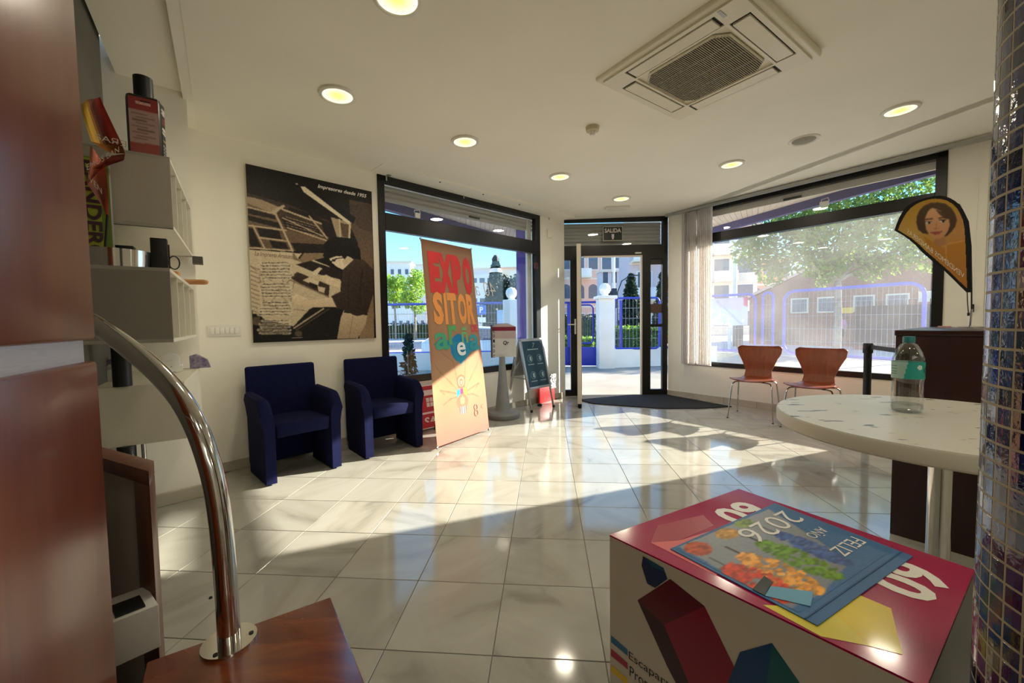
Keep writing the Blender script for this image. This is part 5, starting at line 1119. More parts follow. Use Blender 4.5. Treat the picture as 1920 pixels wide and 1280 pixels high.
# black boxes, ring of cable, pegs, letter, leaflets
def cart(name, lab, cat, o, a, b_, h, mat, bev=.003, group=None):
    t = item_root(name, lab, cat, o, group); MB().obox(o, a, b_, (0, 0, h)).build('box_body', mat, t, world=True, bevel=bev); return t
o = FBb + UB * .10 - NB * .015 + Z * 1.3405
k1 = cart('black_box', 'tall thin black box at the right end of the steel tray', 'box', o, UB * .03, -NB * .055, .135, M_blackp)
MB().obox(o + UB * .035 - NB * .002, UB * .004, NB * .006, (0, 0, .115)).build('flap', pm('maroon_card', (60, 26, 22), .5, var=.03), k1, world=True)
o2 = FBb + UB * .34 - NB * .16 + Z * 1.3405; cart('black_box', 'small black box half hidden behind the steel tray', 'box', o2, UB * .06, -NB * .07, .13, M_blackp)
c_ = FBb + UB * .10 + NB * .006 + Z * 1.345
solo('cable_loop', MB().tube([c_ + NB * (.018 * math.cos(a)) + Z * (.03 + .028 * math.sin(a)) for a in [k * math.pi / 8 for k in range(16)]], .0025, 6, closed=True), M_blackp, 'thin black cable loop hanging by the thin black box', 'cable')
pa, pb = FBb + UB * .84 - NB * .10 + Z * 1.357, FBb + UB * .80 + NB * .085 + Z * 1.357
def peg(lab, a, b_): 
    d = (b_ - a); t = item_root('wooden_peg', lab, 'peg', a - Z * .016, 'wooden pegs on the middle shelf')
    MB().tube([a, a + d * .03, a + d * .12, a + d * .88, a + d * .97, b_], [.006, .012, .015, .015, .012, .006], 12).build('peg_body', W_peg, t, world=True)
peg('pale round wooden peg sticking out past the shelf edge', pa, pb)
pa2 = FBb + UB * .42 - NB * .09 + Z * 1.357; peg('pale wooden peg lying inside the shelf edge, nearer the tray', pa2, pa2 + NB * .085 + UB * -.02)
gk = FA + UB * .84 + Z * 1.489
solo('grey_clip', MB().obox(gk, UB * .06, NB * .05, (0, 0, .046)), pm('clip_grey', (84, 80, 78), .5, var=.03), 'small dark grey clip under the far end of the upper shelf box', 'clip')
zC = .8472; la = atz(325, 697, zC)
lt2 = item_root('letter_ornament', 'white three-dimensional letter a standing on the lowest shelf box', 'letter', la)
cu = bpy.data.curves.new('t', 'FONT'); cu.body = 'a'; cu.size = 1; cu.extrude = .12; cu.offset = .045; ob = bpy.data.objects.new('t', cu); COL.objects.link(ob); dg = bpy.context.evaluated_depsgraph_get(); dg.update(); me = bpy.data.meshes.new_from_object(ob.evaluated_get(dg)); bpy.data.objects.remove(ob)
co = np.array([v.co[:] for v in me.vertices]); lo, hi = co.min(0), co.max(0); mb = MB(); lx = Vector((.80, .60, 0)); ly = Vector((.60, -.80, 0))
mb.v = [la + lx * ((q[0] - lo[0]) / (hi[0] - lo[0]) - .5) * .085 + Z * ((q[1] - lo[1]) / (hi[1] - lo[1]) * .105) + ly * (q[2] * .16) for q in co]; mb.f = [list(p.vertices) for p in me.polygons]; mb.build('letter_body', pm('letter_white', (250, 250, 248), .4, var=0), lt2, world=True, smooth=False, fix=False)
pb_ = la + UB * .16 + NB * .06; pbx = item_root('purple_leaflet_box', 'purple photo leaflet box beside the white letter a', 'box', pb_)
MB().ext([pb_, pb_ + NB * .10, pb_ + NB * .085 + Z * .05, pb_ + NB * .03 + Z * .085, pb_ + Z * .075], UB * .06).build('box_body', pm('purple_photo', (92, 78, 120), .4, var=.4, scale=60, rgb2=(160, 150, 170)), pbx, world=True)
ww = Vector((-1.845, 1.80, zC)); ww = atz(205, 716, zC) + UB * .05
wb_ = item_root('leaflet_stand', 'white and purple leaflet stand left of the black pole on the lowest shelf box', 'stand', ww)
MB().ext([ww - NB * .07, ww + NB * .06, ww + NB * .03 + Z * .075, ww - NB * .01 + Z * .085], UB * .07).build('stand_body', M_white, wb_, world=True, bevel=.004)
MB().ext([ww - NB * .065 + Z * .06, ww + NB * .0 + Z * .105, ww + NB * .045 + Z * .105, ww + NB * .04 + Z * .07, ww - NB * .02 + Z * .05], UB * .06).build('photo_card', pm('purple_photo', (92, 78, 120), .4), wb_, world=True)
gg = FA + UB * .66 - NB * .20 + Z * 1.8485
gl = item_root('glass_plaque', 'pale frosted plaque with green print at the far end of the top shelf', 'plaque', gg)
MB().obox(gg, UB * .20, -NB * .012, (0, 0, .29)).build('plate', pm('frosted_plate', (176, 190, 186), .35, var=.03), gl, world=True, smooth=False); MB().obox(gg + UB * .125 + NB * .001, UB * .07, NB * .001, (0, 0, .24)).build('green_print', pm('plaque_green', (60, 96, 62), .5, var=.3, scale=40), gl, world=True, smooth=False)
# ================================================================ outside
SZ = -0.45
M_pave = pm('paving', (158, 148, 134), .85, var=.10, scale=1.2, bump=.2, bscale=40); M_road = pm('asphalt', (176, 172, 170), .9, var=.08, scale=2)
M_render = pm('white_render', (240, 232, 222), .8, var=.04, scale=2); M_bpaint = pm('blue_paint', (44, 58, 170), .4, var=.05); M_bpale = pm('faded_blue_paint', (92, 98, 188), .4, var=.05)
M_mesh = pm('galvanised_mesh', (170, 172, 186), .5, .2, var=.03); M_purple = pm('violet_render', (86, 78, 168), .6, var=.04)
M_terra = pm('terracotta_render', (236, 192, 168), .85, var=.04); M_cream = pm('cream_render', (236, 222, 196), .85, var=.03); M_wglass = pm('dark_window', (96, 104, 116), .15, var=.1)
def gnd(name, pts, z, mat, lab): return tag(MB().prism(pts, z - .1, z).build(name, mat, smooth=False, origin=(pts[0][0], pts[0][1], z - .1)), lab, 'ground')
fore = [(-7, 3.2), tuple((PL + DL * -1.6 - NL * .23)[:2]), tuple((wl(4.07, -.22))[:2]), tuple(wd(.0, -.11)[:2]), tuple(wd(1.6, -.11)[:2]), tuple(wr(0.0, -.22)[:2]), tuple(wr(5.4, -.22)[:2]), (9.6, 1.6), (9.3, 9.8), (7.4, 12.9), (4.5, 9.9), (-7, 9.9)]
g_ = gnd('forecourt', fore, -.01, M_pave, 'pale paved forecourt outside the shop between the door and the blue fences'); g_['kind'] = 'structure'
g_ = gnd('street', [(-90, 9.9), (7.4, 9.9), (7.4, 12.9), (9.6, 9.8), (9.6, -5), (90, -5), (90, 120), (-90, 120)], SZ, M_road, 'grey asphalt street beyond the blue fences'); g_['kind'] = 'structure'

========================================

Exercise brief – Reproduce each line word for word and drop the pictures.

The output –
Keep writing the Blender script for this image. This is part 5, starting at line 1119. More parts follow. Use Blender 4.5. Treat the picture as 1920 pixels wide and 1280 pixels high.
# black boxes, ring of cable, pegs, letter, leaflets
def cart(name, lab, cat, o, a, b_, h, mat, bev=.003, group=None):
    t = item_root(name, lab, cat, o, group); MB().obox(o, a, b_, (0, 0, h)).build('box_body', mat, t, world=True, bevel=bev); return t
o = FBb + UB * .10 - NB * .015 + Z * 1.3405
k1 = cart('black_box', 'tall thin black box at the right end of the steel tray', 'box', o, UB * .03, -NB * .055, .135, M_blackp)
MB().obox(o + UB * .035 - NB * .002, UB * .004, NB * .006, (0, 0, .115)).build('flap', pm('maroon_card', (60, 26, 22), .5, var=.03), k1, world=True)
o2 = FBb + UB * .34 - NB * .16 + Z * 1.3405; cart('black_box', 'small black box half hidden behind the steel tray', 'box', o2, UB * .06, -NB * .07, .13, M_blackp)
c_ = FBb + UB * .10 + NB * .006 + Z * 1.345
solo('cable_loop', MB().tube([c_ + NB * (.018 * math.cos(a)) + Z * (.03 + .028 * math.sin(a)) for a in [k * math.pi / 8 for k in range(16)]], .0025, 6, closed=True), M_blackp, 'thin black cable loop hanging by the thin black box', 'cable')
pa, pb = FBb + UB * .84 - NB * .10 + Z * 1.357, FBb + UB * .80 + NB * .085 + Z * 1.357
def peg(lab, a, b_): 
    d = (b_ - a); t = item_root('wooden_peg', lab, 'peg', a - Z * .016, 'wooden pegs on the middle shelf')
    MB().tube([a, a + d * .03, a + d * .12, a + d * .88, a + d * .97, b_], [.006, .012, .015, .015, .012, .006], 12).build('peg_body', W_peg, t, world=True)
peg('pale round wooden peg sticking out past the shelf edge', pa, pb)
pa2 = FBb + UB * .42 - NB * .09 + Z * 1.357; peg('pale wooden peg lying inside the shelf edge, nearer the tray', pa2, pa2 + NB * .085 + UB * -.02)
gk = FA + UB * .84 + Z * 1.489
solo('grey_clip', MB().obox(gk, UB * .06, NB * .05, (0, 0, .046)), pm('clip_grey', (84, 80, 78), .5, var=.03), 'small dark grey clip under the far end of the upper shelf box', 'clip')
zC = .8472; la = atz(325, 697, zC)
lt2 = item_root('letter_ornament', 'white three-dimensional letter a standing on the lowest shelf box', 'letter', la)
cu = bpy.data.curves.new('t', 'FONT'); cu.body = 'a'; cu.size = 1; cu.extrude = .12; cu.offset = .045; ob = bpy.data.objects.new('t', cu); COL.objects.link(ob); dg = bpy.context.evaluated_depsgraph_get(); dg.update(); me = bpy.data.meshes.new_from_object(ob.evaluated_get(dg)); bpy.data.objects.remove(ob)
co = np.array([v.co[:] for v in me.vertices]); lo, hi = co.min(0), co.max(0); mb = MB(); lx = Vector((.80, .60, 0)); ly = Vector((.60, -.80, 0))
mb.v = [la + lx * ((q[0] - lo[0]) / (hi[0] - lo[0]) - .5) * .085 + Z * ((q[1] - lo[1]) / (hi[1] - lo[1]) * .105) + ly * (q[2] * .16) for q in co]; mb.f = [list(p.vertices) for p in me.polygons]; mb.build('letter_body', pm('letter_white', (250, 250, 248), .4, var=0), lt2, world=True, smooth=False, fix=False)
pb_ = la + UB * .16 + NB * .06; pbx = item_root('purple_leaflet_box', 'purple photo leaflet box beside the white letter a', 'box', pb_)
MB().ext([pb_, pb_ + NB * .10, pb_ + NB * .085 + Z * .05, pb_ + NB * .03 + Z * .085, pb_ + Z * .075], UB * .06).build('box_body', pm('purple_photo', (92, 78, 120), .4, var=.4, scale=60, rgb2=(160, 150, 170)), pbx, world=True)
ww = Vector((-1.845, 1.80, zC)); ww = atz(205, 716, zC) + UB * .05
wb_ = item_root('leaflet_stand', 'white and purple leaflet stand left of the black pole on the lowest shelf box', 'stand', ww)
MB().ext([ww - NB * .07, ww + NB * .06, ww + NB * .03 + Z * .075, ww - NB * .01 + Z * .085], UB * .07).build('stand_body', M_white, wb_, world=True, bevel=.004)
MB().ext([ww - NB * .065 + Z * .06, ww + NB * .0 + Z * .105, ww + NB * .045 + Z * .105, ww + NB * .04 + Z * .07, ww - NB * .02 + Z * .05], UB * .06).build('photo_card', pm('purple_photo', (92, 78, 120), .4), wb_, world=True)
gg = FA + UB * .66 - NB * .20 + Z * 1.8485
gl = item_root('glass_plaque', 'pale frosted plaque with green print at the far end of the top shelf', 'plaque', gg)
MB().obox(gg, UB * .20, -NB * .012, (0, 0, .29)).build('plate', pm('frosted_plate', (176, 190, 186), .35, var=.03), gl, world=True, smooth=False); MB().obox(gg + UB * .125 + NB * .001, UB * .07, NB * .001, (0, 0, .24)).build('green_print', pm('plaque_green', (60, 96, 62), .5, var=.3, scale=40), gl, world=True, smooth=False)
# ================================================================ outside
SZ = -0.45
M_pave = pm('paving', (158, 148, 134), .85, var=.10, scale=1.2, bump=.2, bscale=40); M_road = pm('asphalt', (176, 172, 170), .9, var=.08, scale=2)
M_render = pm('white_render', (240, 232, 222), .8, var=.04, scale=2); M_bpaint = pm('blue_paint', (44, 58, 170), .4, var=.05); M_bpale = pm('faded_blue_paint', (92, 98, 188), .4, var=.05)
M_mesh = pm('galvanised_mesh', (170, 172, 186), .5, .2, var=.03); M_purple = pm('violet_render', (86, 78, 168), .6, var=.04)
M_terra = pm('terracotta_render', (236, 192, 168), .85, var=.04); M_cream = pm('cream_render', (236, 222, 196), .85, var=.03); M_wglass = pm('dark_window', (96, 104, 116), .15, var=.1)
def gnd(name, pts, z, mat, lab): return tag(MB().prism(pts, z - .1, z).build(name, mat, smooth=False, origin=(pts[0][0], pts[0][1], z - .1)), lab, 'ground')
fore = [(-7, 3.2), tuple((PL + DL * -1.6 - NL * .23)[:2]), tuple((wl(4.07, -.22))[:2]), tuple(wd(.0, -.11)[:2]), tuple(wd(1.6, -.11)[:2]), tuple(wr(0.0, -.22)[:2]), tuple(wr(5.4, -.22)[:2]), (9.6, 1.6), (9.3, 9.8), (7.4, 12.9), (4.5, 9.9), (-7, 9.9)]
g_ = gnd('forecourt', fore, -.01, M_pave, 'pale paved forecourt outside the shop between the door and the blue fences'); g_['kind'] = 'structure'
g_ = gnd('street', [(-90, 9.9), (7.4, 9.9), (7.4, 12.9), (9.6, 9.8), (9.6, -5), (90, -5), (90, 120), (-90, 120)], SZ, M_road, 'grey asphalt street beyond the blue fences'); g_['kind'] = 'structure'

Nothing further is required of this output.